More than a decade later, we are looking at two of Indian cricket’s greatest match-winners, who have shown the craft, the fitness, the longevity and the hunger for excellence to make India the most formidable force at home in the whole of Test history. Captains have changed – three full-time ones – and coaches – four of them – have come and gone, but these two have remained the constants.
Forty of the 49 Ashwin-Jadeja Tests have come at home. In these matches a wicket has
cost India nearly 19 runs less than it has
the opposition. That’s only a little over half the story. The real cheat code is for bowlers of this ability to have
averaged nearly 40 and 22 with the bat in these Tests, on consistently testing, result-oriented surfaces.
Oppositions have sometimes managed to compete to the extent of having India four or five down at a similar score to theirs, but that’s when the worms almost always start diverging. India’s spinners maintain the intensity for longer with the ball, and they make more runs with the bat.
There have been duos more prolific (Vaas and Murali with
895 wickets together), more versatile (McGrath and Warne
with 1001), more storied (Wasim and Waqar
with 559), more intimidating (Ambrose and Walsh
with 762), or more enduring (Broad and Anderson
with 1039), but none of them have featured two allrounders helping free up an extra bowling position. Ashwin and Jadeja have been so good it should be illegal.

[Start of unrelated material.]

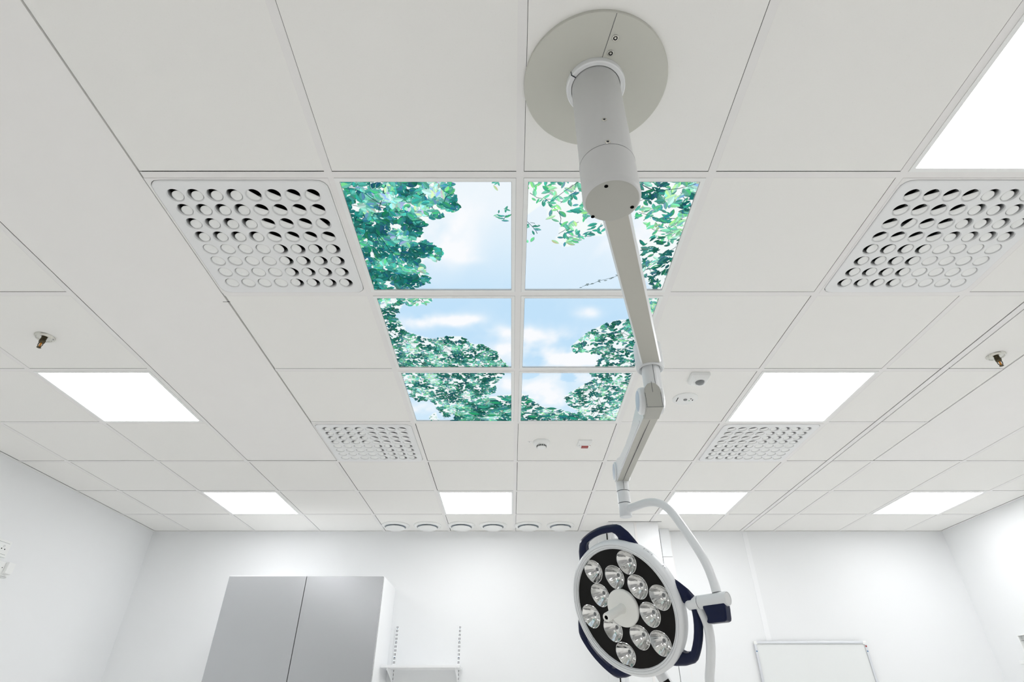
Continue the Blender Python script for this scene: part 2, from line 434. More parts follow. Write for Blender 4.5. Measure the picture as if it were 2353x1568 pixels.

It can be argued that these two have been so good that at least three of the countries they travel to have started preparing pitches that eliminate their whole discipline of bowling. In the recently concluded series in South Africa, the hosts didn’t bowl a single delivery of spin. New Zealand has historically been a tough place for spinners, and England is moving more and more towards pitches that hardly need spinners, especially when India are visiting.
Because India have a good fast-bowling attack to go with these two great spinners, the pitches in India don’t eliminate the fast bowlers as drastically.
Nearly a third of the 852 wickets India have taken at home during this dominant period belong to fast bowlers. No other venue offers so much to its team’s weaker suit.
Weaker they might be compared to the spinners, but India’s fast bowlers have been far superior to the visiting pacers in these conditions. If
India’s spinners have been roughly 20 runs per wicket better than
those of the visitorsthe fast bowlers are
not far behind with a difference of
17 runs per wicket. This is what happened when, for once, Australia’s Nathan Lyon and Steve O’Keefe matched India’s spinners in 2016-17. The fast bowlers proved to be the difference.
We must celebrate and cherish this dominance because not long from now a team will come to India with two exceptional spinners and a sturdy pace attack, and will catch the hosts in transition and put an end to the greatest series-winning streak at home.
There are already signs that the dominance is waning. India last clean-swept a series of more than two Tests back in 2019. They have lost two Tests over their last four home series, after going 12 series with just one Test defeat. They registered their narrowest win since 2013 – even if it was by six wickets – last year. In the last home series, the unimaginable happened when they won a toss on a square turner and still lost the Test.
The bowlers England bring to India this season don’t have the pedigree that Australia’s did in 2022-23, but their new style of batting might pose a challenge to a great duo that is showing signs of wear and tear. Bangladesh and New Zealand will visit later in the year. India cannot take this year for granted, but we will have seen some enthralling cricket if they have stretched their series-winning streak at home to 19 by the end of it.